Only the lines from the one containing "Generate a Blender" through the one containing "w.node_tree.links.new(_rp.outputs[0], bg.inputs['Color'])" belong in the answer; copy them exactly and leave out pictures.
═══ RECORDS FOR THIS EXERCISE
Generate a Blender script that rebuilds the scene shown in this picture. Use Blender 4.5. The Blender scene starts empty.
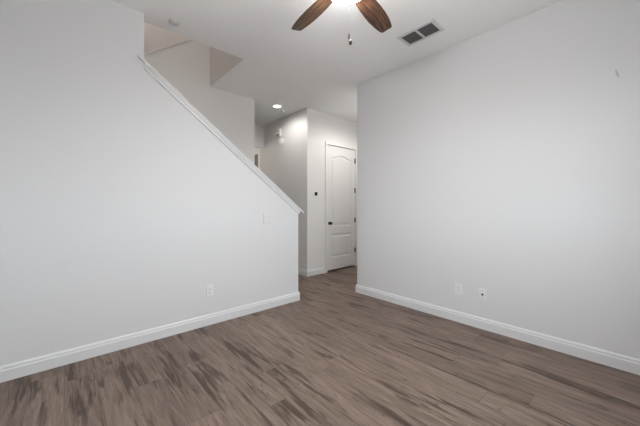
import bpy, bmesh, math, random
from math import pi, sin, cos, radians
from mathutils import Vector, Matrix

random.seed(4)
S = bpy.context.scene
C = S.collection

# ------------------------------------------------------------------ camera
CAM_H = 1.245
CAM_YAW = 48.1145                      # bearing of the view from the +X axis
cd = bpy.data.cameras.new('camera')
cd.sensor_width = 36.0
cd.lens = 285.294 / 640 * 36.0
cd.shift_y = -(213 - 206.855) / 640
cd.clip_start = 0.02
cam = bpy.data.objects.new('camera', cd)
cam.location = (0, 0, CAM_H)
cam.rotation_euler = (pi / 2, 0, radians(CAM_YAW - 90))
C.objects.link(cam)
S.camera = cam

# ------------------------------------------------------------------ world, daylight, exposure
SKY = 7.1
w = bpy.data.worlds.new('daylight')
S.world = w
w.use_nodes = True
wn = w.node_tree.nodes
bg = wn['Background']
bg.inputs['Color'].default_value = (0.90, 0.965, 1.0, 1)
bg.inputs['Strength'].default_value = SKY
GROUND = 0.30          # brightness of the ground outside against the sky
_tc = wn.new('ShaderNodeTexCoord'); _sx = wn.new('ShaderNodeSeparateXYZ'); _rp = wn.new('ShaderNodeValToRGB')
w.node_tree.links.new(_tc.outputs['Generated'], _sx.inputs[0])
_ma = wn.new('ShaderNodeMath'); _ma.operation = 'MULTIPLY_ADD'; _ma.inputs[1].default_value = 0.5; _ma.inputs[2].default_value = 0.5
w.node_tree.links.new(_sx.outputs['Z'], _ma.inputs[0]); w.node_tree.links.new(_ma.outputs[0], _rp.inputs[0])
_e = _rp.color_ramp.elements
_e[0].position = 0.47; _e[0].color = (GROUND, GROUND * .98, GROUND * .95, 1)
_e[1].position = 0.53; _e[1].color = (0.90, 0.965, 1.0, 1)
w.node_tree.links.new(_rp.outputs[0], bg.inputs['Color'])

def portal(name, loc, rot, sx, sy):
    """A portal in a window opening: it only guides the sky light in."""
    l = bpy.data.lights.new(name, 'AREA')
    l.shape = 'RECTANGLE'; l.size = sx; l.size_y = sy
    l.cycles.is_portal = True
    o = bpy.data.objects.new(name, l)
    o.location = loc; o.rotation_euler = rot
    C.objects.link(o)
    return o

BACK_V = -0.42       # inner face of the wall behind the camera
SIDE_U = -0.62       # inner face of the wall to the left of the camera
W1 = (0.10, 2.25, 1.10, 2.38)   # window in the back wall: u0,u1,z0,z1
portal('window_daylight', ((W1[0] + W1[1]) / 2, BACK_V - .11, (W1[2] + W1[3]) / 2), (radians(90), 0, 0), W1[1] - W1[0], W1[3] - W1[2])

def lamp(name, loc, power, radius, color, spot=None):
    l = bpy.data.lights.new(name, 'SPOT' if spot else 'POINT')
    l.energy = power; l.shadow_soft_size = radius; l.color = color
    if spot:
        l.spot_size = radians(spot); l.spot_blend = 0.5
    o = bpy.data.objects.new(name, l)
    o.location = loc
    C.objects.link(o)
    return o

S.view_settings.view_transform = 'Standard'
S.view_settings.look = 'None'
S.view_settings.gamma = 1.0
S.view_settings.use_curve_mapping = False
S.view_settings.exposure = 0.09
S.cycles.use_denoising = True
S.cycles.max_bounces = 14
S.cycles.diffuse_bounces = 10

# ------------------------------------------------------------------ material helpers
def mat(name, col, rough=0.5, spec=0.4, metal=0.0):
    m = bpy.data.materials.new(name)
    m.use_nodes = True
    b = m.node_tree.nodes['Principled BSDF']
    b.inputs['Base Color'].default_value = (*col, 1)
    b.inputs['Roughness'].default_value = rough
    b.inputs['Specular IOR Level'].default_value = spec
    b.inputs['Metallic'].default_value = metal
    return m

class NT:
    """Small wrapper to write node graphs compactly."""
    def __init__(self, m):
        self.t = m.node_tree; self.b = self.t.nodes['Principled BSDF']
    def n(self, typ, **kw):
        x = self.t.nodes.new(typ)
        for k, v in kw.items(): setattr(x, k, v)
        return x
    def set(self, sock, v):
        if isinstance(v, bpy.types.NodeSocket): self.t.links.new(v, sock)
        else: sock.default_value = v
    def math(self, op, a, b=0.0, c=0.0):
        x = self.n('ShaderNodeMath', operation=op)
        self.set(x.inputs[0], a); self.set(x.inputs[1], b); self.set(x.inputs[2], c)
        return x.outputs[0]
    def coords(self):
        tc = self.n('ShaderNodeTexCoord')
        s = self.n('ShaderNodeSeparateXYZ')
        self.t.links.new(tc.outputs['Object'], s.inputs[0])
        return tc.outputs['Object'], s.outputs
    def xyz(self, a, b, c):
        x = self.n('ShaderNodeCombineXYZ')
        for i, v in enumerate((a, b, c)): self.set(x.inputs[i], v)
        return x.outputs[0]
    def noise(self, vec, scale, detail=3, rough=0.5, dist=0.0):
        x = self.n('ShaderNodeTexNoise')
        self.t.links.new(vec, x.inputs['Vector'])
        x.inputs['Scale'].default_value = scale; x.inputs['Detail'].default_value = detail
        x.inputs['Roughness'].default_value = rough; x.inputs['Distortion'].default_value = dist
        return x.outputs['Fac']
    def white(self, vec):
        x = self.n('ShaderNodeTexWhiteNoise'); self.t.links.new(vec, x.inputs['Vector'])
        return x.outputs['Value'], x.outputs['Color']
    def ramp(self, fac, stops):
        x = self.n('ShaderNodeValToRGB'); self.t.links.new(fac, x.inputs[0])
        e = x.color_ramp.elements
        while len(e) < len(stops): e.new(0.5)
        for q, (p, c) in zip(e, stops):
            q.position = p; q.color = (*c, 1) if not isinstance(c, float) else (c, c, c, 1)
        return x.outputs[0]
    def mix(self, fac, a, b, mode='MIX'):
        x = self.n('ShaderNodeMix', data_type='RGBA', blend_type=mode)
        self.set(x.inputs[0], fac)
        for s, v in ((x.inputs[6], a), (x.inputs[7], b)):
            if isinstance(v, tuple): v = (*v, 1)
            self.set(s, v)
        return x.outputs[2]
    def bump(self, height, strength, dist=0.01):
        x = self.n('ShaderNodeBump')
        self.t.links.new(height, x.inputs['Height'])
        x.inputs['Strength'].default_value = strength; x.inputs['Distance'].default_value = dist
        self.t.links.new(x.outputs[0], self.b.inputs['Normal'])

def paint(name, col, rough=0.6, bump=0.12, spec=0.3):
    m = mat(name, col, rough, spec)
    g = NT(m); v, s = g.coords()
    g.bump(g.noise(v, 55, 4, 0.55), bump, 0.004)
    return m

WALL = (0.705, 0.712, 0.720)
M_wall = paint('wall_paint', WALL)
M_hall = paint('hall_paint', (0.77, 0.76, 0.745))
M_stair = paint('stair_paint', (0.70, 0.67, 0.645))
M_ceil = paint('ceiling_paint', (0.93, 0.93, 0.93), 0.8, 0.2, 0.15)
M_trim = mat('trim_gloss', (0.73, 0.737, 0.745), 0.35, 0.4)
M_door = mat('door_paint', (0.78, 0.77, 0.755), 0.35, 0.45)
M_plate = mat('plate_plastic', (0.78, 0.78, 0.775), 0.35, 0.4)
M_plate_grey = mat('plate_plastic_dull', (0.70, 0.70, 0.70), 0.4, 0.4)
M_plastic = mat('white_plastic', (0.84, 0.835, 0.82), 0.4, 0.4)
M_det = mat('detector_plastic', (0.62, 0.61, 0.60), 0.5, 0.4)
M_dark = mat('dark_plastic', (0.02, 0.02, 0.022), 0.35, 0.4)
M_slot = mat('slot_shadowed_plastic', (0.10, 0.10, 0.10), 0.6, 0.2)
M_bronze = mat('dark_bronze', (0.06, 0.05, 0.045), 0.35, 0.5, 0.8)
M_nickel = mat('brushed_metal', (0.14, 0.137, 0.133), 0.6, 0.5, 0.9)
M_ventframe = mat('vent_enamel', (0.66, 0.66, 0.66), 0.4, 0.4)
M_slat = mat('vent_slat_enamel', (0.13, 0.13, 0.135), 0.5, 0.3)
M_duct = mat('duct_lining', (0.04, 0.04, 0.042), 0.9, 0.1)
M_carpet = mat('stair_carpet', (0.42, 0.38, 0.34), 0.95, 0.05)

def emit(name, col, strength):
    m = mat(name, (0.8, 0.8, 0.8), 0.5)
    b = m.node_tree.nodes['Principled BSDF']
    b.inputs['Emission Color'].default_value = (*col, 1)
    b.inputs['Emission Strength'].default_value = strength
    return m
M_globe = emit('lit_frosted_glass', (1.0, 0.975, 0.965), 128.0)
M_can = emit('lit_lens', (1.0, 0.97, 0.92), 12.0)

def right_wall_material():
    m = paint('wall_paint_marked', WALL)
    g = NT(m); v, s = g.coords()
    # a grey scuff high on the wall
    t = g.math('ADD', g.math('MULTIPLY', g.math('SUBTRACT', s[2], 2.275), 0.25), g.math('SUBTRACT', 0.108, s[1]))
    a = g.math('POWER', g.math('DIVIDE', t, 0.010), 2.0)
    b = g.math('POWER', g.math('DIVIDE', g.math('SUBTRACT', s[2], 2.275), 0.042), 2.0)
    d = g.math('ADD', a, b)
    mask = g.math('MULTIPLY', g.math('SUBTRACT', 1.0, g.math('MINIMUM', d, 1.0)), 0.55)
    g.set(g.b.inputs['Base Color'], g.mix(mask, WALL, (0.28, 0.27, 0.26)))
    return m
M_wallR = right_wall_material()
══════
═══ RECORDS FOR THIS EXERCISE
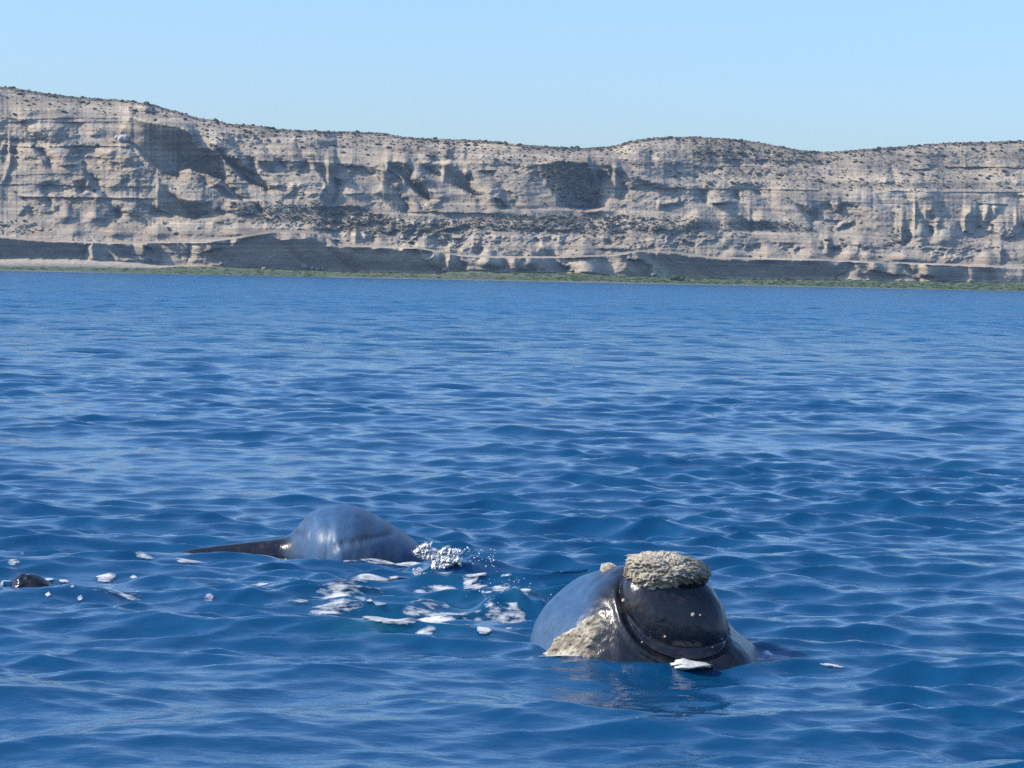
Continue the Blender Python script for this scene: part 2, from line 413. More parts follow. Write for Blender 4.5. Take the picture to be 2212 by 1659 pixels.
══════
═══ RECORDS FOR THIS EXERCISE
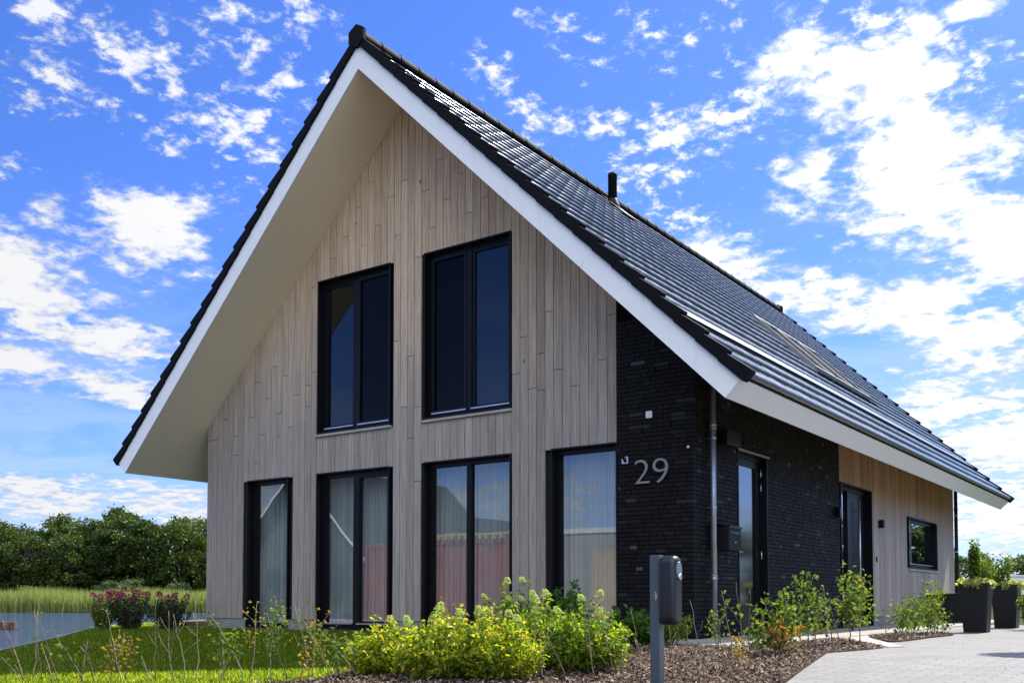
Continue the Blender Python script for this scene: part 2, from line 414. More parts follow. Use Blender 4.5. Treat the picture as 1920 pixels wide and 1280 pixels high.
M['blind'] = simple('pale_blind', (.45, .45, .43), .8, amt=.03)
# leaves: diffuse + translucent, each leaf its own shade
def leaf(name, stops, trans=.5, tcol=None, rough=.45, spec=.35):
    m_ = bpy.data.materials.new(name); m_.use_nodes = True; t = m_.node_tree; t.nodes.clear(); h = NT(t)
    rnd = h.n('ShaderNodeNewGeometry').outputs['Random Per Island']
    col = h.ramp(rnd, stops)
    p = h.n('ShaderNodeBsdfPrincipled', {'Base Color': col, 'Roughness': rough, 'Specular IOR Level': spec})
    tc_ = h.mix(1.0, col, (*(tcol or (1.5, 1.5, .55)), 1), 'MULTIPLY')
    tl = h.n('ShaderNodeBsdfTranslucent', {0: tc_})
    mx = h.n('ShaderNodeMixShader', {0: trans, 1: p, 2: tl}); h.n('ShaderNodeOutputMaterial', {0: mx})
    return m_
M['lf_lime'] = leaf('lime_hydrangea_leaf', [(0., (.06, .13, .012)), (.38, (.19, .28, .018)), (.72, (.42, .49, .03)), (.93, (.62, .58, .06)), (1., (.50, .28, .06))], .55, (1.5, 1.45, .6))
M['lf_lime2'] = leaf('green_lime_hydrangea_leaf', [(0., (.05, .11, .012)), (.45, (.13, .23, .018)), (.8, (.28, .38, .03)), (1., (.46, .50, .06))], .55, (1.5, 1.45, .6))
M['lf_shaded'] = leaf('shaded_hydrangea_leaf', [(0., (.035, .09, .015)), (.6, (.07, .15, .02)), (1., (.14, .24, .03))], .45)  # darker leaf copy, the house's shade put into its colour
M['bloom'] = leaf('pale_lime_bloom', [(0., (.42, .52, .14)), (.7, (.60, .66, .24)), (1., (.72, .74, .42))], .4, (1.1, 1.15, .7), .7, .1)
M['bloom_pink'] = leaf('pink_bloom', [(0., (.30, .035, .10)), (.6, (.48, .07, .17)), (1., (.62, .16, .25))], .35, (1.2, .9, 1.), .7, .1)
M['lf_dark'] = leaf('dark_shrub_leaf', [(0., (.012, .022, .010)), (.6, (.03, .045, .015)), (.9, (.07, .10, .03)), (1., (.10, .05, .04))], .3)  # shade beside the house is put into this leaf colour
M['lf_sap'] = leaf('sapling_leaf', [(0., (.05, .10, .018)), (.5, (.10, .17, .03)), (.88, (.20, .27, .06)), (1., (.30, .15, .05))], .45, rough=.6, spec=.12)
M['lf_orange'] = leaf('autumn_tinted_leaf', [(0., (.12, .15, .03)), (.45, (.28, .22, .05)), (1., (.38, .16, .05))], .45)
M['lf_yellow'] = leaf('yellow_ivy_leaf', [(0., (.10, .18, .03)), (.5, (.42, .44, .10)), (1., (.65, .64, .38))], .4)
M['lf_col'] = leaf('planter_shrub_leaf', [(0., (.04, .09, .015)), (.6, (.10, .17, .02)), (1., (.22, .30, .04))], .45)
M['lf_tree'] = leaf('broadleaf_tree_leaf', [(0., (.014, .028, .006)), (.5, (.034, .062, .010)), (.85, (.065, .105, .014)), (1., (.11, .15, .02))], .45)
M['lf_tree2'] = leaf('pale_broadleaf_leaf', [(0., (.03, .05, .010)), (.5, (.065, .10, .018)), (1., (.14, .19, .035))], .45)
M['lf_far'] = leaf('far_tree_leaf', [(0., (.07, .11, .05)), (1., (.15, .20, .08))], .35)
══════
**RESULT OF THE EXERCISE:**
Generate a Blender script that rebuilds the scene shown in this picture. Use Blender 4.5. The Blender scene starts empty.
import bpy, bmesh, math, random
from math import pi, sin, cos, radians
from mathutils import Vector, Matrix

random.seed(4)
S = bpy.context.scene
C = S.collection

# ------------------------------------------------------------------ camera
CAM_H = 1.245
CAM_YAW = 48.1145                      # bearing of the view from the +X axis
cd = bpy.data.cameras.new('camera')
cd.sensor_width = 36.0
cd.lens = 285.294 / 640 * 36.0
cd.shift_y = -(213 - 206.855) / 640
cd.clip_start = 0.02
cam = bpy.data.objects.new('camera', cd)
cam.location = (0, 0, CAM_H)
cam.rotation_euler = (pi / 2, 0, radians(CAM_YAW - 90))
C.objects.link(cam)
S.camera = cam

# ------------------------------------------------------------------ world, daylight, exposure
SKY = 7.1
w = bpy.data.worlds.new('daylight')
S.world = w
w.use_nodes = True
wn = w.node_tree.nodes
bg = wn['Background']
bg.inputs['Color'].default_value = (0.90, 0.965, 1.0, 1)
bg.inputs['Strength'].default_value = SKY
GROUND = 0.30          # brightness of the ground outside against the sky
_tc = wn.new('ShaderNodeTexCoord'); _sx = wn.new('ShaderNodeSeparateXYZ'); _rp = wn.new('ShaderNodeValToRGB')
w.node_tree.links.new(_tc.outputs['Generated'], _sx.inputs[0])
_ma = wn.new('ShaderNodeMath'); _ma.operation = 'MULTIPLY_ADD'; _ma.inputs[1].default_value = 0.5; _ma.inputs[2].default_value = 0.5
w.node_tree.links.new(_sx.outputs['Z'], _ma.inputs[0]); w.node_tree.links.new(_ma.outputs[0], _rp.inputs[0])
_e = _rp.color_ramp.elements
_e[0].position = 0.47; _e[0].color = (GROUND, GROUND * .98, GROUND * .95, 1)
_e[1].position = 0.53; _e[1].color = (0.90, 0.965, 1.0, 1)
w.node_tree.links.new(_rp.outputs[0], bg.inputs['Color'])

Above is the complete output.